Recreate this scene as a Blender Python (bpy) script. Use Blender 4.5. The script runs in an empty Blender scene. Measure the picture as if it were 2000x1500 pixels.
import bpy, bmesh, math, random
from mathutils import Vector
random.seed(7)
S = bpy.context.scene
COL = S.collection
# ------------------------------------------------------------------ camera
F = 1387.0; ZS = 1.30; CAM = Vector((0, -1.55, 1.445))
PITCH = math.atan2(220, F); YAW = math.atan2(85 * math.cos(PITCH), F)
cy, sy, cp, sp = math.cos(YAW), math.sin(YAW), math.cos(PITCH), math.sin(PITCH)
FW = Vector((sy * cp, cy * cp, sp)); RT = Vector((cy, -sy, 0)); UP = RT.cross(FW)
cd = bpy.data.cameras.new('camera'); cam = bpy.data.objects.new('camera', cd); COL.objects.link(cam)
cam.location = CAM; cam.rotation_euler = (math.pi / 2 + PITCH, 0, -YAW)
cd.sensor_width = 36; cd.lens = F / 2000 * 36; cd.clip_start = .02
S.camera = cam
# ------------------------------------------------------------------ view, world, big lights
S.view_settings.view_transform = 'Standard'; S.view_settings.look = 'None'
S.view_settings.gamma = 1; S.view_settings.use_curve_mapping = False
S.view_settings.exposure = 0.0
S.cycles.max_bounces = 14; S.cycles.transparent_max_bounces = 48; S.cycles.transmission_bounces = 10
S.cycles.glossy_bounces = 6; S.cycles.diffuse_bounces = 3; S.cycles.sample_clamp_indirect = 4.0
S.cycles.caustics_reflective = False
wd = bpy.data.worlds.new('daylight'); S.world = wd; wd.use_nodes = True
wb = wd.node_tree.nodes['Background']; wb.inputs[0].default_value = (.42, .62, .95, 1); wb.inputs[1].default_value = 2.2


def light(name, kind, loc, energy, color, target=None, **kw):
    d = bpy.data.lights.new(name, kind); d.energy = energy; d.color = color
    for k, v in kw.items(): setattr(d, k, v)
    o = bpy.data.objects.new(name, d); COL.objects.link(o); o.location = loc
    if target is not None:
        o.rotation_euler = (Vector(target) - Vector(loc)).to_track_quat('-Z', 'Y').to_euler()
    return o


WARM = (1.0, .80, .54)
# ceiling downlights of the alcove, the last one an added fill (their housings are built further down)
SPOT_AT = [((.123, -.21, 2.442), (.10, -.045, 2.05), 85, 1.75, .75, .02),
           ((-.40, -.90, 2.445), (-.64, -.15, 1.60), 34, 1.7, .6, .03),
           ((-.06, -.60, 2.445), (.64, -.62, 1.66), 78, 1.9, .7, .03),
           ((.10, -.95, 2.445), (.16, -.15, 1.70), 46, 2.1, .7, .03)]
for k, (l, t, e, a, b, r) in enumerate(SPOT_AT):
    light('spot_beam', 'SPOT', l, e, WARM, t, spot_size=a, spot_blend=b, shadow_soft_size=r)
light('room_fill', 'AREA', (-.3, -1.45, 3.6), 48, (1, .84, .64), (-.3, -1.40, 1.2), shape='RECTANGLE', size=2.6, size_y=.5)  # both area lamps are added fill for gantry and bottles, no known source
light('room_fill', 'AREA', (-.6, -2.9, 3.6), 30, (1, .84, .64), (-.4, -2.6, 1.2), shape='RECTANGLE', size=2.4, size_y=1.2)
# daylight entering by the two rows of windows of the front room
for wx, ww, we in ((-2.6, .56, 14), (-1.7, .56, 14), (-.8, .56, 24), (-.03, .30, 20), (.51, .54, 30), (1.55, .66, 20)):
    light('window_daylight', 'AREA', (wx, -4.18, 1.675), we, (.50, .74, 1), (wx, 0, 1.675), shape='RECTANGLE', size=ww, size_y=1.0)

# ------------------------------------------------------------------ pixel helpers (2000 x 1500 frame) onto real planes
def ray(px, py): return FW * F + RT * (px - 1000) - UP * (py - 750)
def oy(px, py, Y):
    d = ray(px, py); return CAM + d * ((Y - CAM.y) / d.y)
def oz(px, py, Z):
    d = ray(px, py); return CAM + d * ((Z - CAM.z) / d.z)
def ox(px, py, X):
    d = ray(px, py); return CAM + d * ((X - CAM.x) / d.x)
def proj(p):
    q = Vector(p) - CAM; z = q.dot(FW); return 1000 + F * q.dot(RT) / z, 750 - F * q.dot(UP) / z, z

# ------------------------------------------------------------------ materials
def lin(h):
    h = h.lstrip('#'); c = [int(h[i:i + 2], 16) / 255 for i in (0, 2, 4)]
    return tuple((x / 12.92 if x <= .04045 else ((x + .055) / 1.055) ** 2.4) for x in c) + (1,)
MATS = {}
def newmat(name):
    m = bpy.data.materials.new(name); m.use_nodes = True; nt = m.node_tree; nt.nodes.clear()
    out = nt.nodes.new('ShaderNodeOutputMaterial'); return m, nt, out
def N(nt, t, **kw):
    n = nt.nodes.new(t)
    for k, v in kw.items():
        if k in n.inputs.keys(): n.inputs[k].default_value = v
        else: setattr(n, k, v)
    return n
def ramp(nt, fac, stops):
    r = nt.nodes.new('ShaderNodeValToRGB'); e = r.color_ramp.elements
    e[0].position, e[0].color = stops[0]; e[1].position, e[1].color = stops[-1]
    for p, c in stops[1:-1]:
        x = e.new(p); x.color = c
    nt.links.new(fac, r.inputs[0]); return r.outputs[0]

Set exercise
Return all lines containing "scene".

Complete response
Recreate this scene as a Blender Python (bpy) script. Use Blender 4.5. The script runs in an empty Blender scene. Measure the picture as if it were 2000x1500 pixels.
S = bpy.context.scene